Todd, for his part, was watching me closely. It seemed he had been waiting for this, knowing his wife as he did. For the record these two were fabulously enamored with each other; I had never seen a poster-sized wedding portrait above a headboard before. To some degree they may still have been in the honeymoon phase, and it was cute as hell. We were discussing a child Todd had known only a few years, but clearly cared for. Although he talked around it stiffly, it was obvious that the new step-dad was feeling deeply unqualified right then. Todd was honestly flummoxed. Becky, however, was at her wit’s end. She ranted some and then looked to the rest of us for approval, finding little support. “All teenagers are annoying,” I said. Becky, reaching, took this as vindication. Todd knew better: he physically leaned in. I was beginning to understand what drove my friend in her loyalty to him. This was my moment.
Across the patio table and an empty bottle of mezcal, I looked into the eyes of this pampered pair and said, more quietly now, “Do you love this kid?” Becky rolled her eyes again, feeding into her own exasperation, as Todd said clearly, “Yeah, of course.” This got his wife’s attention–you really can’t blame her for being slow on the uptake after however many shots–she was trying now. I had both of them trained on me as I said, as clearly as I could, “Then this is not the hill you want to die on.” I could see the reflection of a mic-drop in Todd’s eyes. Gratified, I looked to Becky, who hadn’t heard me. She huffed as I continued, “It doesn’t matter to you half as much as it matters to them, and it’s not hard.” Then I swung for the fences: I gestured around us, to their future pool and back toward their stupidly large house. “I refuse to believe that people who have come as far as you, are this successful, and happy,” I let my voice trail off as Becky beamed, “I refuse to believe the people I’ve met here today aren’t intelligent enough to change their language for somebody they love.”
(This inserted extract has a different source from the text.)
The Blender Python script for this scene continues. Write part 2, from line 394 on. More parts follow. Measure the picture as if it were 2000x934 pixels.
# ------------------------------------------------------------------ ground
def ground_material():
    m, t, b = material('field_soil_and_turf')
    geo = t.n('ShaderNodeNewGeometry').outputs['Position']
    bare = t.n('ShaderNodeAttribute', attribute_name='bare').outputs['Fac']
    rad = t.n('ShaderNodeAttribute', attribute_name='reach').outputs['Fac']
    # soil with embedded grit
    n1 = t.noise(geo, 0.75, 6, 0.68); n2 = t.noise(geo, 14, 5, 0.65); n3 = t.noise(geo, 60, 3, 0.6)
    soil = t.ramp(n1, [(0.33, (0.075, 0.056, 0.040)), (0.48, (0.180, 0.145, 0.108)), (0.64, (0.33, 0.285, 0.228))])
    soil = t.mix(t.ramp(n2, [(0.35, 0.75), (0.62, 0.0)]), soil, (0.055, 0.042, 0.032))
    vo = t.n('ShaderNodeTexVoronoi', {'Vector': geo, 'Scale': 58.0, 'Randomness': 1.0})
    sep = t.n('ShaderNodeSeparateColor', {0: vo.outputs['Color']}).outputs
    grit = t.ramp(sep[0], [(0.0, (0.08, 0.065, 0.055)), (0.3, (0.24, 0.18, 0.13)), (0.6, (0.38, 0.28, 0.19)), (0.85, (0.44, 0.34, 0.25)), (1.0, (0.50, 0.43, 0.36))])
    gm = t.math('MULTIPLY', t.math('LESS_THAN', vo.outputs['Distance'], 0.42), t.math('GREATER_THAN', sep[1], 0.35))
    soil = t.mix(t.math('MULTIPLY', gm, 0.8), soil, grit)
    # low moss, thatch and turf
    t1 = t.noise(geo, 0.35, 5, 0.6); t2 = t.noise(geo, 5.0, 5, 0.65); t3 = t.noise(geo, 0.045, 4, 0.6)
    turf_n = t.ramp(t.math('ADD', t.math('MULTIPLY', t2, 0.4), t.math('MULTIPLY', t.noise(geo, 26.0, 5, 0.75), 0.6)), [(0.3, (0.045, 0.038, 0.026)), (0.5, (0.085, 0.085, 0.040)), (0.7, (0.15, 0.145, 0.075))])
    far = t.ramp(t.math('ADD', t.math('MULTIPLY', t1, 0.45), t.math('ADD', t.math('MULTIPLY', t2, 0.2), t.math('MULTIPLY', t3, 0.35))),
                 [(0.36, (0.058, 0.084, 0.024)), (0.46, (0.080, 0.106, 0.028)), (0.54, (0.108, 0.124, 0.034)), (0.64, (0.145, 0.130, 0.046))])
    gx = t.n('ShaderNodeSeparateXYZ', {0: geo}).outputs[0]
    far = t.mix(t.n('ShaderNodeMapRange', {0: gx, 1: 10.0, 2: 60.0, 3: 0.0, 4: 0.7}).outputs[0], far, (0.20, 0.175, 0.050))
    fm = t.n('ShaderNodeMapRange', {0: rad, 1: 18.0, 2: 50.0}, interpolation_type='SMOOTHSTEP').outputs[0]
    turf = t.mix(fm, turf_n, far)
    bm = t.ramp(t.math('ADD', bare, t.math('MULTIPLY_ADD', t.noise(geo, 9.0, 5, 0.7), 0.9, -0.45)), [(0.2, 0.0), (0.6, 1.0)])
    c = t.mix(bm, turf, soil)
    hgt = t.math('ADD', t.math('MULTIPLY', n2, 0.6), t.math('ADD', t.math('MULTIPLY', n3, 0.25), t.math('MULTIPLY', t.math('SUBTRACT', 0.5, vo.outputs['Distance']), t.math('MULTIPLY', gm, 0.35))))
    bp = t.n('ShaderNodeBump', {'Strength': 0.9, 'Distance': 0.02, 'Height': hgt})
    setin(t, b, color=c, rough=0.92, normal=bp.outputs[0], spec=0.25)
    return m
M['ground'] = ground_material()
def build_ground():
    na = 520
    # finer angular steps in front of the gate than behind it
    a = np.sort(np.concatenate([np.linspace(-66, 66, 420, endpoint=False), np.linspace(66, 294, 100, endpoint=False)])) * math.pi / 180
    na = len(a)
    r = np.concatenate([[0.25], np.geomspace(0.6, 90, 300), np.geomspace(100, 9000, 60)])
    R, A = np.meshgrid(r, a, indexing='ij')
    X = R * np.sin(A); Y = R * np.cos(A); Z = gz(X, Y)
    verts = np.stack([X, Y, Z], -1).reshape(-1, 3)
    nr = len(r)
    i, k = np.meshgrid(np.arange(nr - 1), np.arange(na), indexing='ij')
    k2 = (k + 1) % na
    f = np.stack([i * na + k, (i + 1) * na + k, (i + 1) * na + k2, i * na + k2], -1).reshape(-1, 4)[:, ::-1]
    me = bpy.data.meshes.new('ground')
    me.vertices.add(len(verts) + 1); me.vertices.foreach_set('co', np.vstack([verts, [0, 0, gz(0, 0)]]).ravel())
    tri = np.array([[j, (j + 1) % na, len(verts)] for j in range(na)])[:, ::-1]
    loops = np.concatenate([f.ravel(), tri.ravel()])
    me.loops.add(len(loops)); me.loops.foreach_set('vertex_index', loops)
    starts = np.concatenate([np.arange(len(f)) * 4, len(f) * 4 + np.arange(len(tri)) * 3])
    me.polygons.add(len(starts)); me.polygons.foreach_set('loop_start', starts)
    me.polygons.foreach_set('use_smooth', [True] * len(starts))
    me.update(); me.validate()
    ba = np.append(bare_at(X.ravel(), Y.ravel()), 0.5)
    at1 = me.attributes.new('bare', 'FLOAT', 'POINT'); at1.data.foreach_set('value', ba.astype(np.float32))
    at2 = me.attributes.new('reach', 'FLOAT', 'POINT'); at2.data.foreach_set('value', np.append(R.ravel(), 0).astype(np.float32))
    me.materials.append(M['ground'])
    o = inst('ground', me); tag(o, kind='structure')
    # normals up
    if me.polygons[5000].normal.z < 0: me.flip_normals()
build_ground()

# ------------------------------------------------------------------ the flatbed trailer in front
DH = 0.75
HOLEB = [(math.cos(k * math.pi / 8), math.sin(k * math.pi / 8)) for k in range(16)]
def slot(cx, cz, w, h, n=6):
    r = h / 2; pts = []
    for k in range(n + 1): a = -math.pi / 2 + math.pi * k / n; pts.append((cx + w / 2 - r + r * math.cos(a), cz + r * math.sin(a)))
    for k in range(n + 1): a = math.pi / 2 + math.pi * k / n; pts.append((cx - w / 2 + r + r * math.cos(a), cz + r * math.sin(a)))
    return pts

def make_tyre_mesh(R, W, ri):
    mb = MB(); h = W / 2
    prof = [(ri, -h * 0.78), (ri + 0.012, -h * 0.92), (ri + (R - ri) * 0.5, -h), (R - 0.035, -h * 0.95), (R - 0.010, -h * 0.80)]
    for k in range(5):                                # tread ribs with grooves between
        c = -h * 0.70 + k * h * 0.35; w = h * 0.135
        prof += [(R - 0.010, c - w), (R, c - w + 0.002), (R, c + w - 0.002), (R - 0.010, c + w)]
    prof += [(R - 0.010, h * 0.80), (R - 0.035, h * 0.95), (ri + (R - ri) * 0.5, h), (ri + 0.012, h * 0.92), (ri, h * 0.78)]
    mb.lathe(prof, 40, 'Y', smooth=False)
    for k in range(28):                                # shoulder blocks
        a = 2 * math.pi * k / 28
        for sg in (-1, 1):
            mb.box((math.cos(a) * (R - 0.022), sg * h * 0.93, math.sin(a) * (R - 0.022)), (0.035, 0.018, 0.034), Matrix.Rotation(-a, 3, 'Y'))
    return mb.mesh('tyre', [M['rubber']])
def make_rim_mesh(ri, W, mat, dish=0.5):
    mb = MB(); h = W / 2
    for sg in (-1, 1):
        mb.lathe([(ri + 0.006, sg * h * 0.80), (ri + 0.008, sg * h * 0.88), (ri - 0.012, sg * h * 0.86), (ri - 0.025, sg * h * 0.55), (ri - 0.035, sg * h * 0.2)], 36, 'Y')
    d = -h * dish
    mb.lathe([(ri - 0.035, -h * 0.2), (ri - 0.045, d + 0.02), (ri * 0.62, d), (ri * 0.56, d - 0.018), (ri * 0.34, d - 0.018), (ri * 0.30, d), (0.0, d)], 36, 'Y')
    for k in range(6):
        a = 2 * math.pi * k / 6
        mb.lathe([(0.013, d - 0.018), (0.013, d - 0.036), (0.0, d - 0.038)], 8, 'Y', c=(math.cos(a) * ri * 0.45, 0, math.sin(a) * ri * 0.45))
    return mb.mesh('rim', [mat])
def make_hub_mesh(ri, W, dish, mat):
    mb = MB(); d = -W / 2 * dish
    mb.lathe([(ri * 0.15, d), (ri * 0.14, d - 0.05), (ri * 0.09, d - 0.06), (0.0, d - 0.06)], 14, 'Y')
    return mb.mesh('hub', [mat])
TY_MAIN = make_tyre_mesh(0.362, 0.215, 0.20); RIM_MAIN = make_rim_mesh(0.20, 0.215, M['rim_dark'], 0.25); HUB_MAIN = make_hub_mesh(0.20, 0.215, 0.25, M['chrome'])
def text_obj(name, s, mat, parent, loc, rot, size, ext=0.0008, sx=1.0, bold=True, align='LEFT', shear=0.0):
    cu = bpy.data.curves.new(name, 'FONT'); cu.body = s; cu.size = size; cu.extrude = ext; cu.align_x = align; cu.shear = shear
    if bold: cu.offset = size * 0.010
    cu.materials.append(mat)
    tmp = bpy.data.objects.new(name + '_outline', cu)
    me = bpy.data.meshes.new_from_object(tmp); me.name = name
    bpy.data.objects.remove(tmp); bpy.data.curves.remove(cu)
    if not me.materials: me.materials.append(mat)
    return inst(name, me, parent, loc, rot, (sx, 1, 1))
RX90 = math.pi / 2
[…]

Ultimately, both parents admitted that they didn’t want to lose this kid’s trust over something as trivial as grammar. That doesn’t mean they didn’t use masculine pronouns the entire time, or that they’ll adjust at all. It also doesn’t mean that things will necessarily get easier for any member of that family. All I can share is that it seems if one pays attention, they might seize many moments, strange and sundry, to foster revolution. And on that day, despite our differences, a good time was had by all.